OBJECTIVE —
How many lines in the listing below include the word "else"? Reply with the count alone.

SUPPLIED DATA —

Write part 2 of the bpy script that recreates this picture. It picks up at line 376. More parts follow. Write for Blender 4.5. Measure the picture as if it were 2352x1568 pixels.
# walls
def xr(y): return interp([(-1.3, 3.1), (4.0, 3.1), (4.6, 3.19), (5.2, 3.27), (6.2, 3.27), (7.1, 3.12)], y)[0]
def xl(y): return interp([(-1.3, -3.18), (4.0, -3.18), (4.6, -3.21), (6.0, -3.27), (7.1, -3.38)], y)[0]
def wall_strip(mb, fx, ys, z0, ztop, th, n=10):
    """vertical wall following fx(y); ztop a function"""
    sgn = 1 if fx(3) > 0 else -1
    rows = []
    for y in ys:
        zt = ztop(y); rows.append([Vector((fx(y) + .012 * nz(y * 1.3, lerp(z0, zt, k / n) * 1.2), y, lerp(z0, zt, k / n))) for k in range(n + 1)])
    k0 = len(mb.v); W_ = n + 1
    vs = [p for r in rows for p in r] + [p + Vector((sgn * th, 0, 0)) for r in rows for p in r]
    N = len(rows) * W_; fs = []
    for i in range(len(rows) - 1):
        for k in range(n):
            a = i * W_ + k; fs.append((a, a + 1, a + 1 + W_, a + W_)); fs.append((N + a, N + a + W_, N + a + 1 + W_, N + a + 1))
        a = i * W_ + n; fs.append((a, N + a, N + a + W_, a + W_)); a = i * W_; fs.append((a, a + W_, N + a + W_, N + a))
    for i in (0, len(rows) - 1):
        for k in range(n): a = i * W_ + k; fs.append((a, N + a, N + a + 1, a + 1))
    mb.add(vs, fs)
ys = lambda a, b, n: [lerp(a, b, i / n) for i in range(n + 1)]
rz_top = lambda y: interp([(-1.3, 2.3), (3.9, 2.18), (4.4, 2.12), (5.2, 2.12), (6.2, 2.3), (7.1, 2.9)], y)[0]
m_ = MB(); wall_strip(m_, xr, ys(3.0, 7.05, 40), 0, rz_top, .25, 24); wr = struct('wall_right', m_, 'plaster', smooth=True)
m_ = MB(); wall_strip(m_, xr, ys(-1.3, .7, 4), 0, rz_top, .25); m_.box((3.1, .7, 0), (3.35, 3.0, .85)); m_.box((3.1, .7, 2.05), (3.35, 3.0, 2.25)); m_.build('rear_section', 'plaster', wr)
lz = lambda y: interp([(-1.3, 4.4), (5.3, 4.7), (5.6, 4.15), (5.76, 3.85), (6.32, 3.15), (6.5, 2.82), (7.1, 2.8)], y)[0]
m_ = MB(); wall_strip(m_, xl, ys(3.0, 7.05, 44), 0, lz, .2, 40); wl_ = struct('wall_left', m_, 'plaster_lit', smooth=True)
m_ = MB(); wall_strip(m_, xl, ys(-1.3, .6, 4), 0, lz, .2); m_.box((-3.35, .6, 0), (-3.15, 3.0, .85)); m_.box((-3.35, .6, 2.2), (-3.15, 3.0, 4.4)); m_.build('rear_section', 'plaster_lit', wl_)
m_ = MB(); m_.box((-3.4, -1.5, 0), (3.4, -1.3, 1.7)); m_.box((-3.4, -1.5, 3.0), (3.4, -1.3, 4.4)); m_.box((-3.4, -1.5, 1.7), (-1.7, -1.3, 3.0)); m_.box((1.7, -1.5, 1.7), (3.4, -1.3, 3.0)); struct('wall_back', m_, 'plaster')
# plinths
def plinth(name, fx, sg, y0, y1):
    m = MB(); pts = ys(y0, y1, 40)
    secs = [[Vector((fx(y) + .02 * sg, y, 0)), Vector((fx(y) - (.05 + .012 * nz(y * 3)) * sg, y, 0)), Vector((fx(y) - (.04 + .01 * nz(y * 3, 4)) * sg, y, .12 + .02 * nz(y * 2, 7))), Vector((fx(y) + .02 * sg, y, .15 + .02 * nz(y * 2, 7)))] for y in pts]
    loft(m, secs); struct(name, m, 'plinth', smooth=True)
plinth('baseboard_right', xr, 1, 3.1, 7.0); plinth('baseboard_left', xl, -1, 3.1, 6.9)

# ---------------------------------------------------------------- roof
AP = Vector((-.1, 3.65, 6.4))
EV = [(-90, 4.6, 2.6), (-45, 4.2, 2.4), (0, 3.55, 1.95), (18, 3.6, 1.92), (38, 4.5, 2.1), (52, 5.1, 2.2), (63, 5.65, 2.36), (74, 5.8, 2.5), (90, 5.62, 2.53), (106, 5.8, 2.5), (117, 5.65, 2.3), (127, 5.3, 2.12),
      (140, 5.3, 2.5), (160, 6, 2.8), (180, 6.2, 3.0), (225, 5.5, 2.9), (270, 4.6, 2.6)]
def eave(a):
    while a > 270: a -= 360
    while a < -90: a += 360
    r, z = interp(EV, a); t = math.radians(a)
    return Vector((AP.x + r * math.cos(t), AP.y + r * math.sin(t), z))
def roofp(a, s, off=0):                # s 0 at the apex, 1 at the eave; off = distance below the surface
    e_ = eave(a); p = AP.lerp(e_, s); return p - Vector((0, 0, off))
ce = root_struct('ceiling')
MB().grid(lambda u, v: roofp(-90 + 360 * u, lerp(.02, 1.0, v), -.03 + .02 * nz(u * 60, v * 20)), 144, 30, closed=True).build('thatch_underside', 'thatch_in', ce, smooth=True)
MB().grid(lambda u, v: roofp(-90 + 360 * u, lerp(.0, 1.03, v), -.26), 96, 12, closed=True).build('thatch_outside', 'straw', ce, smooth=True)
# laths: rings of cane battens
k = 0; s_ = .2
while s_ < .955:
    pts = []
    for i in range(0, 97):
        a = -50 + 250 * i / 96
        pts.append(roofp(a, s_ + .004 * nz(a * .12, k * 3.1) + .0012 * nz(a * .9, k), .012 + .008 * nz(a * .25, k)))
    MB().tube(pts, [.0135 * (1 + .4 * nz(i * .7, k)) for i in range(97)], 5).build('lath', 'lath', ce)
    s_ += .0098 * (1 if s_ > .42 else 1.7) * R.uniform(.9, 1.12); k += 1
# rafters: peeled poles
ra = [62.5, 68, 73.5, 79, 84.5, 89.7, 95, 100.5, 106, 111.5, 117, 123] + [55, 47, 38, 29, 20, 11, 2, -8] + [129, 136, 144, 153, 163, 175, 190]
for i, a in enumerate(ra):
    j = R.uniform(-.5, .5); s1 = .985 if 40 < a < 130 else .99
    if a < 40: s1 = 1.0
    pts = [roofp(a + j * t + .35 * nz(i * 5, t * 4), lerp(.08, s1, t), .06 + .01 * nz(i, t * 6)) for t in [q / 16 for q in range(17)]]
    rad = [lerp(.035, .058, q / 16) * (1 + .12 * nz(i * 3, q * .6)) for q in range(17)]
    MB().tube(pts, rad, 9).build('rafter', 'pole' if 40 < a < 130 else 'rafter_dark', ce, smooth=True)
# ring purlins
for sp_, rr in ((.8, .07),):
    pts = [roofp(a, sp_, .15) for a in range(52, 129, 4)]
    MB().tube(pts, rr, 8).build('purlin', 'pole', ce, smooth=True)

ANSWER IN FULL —
4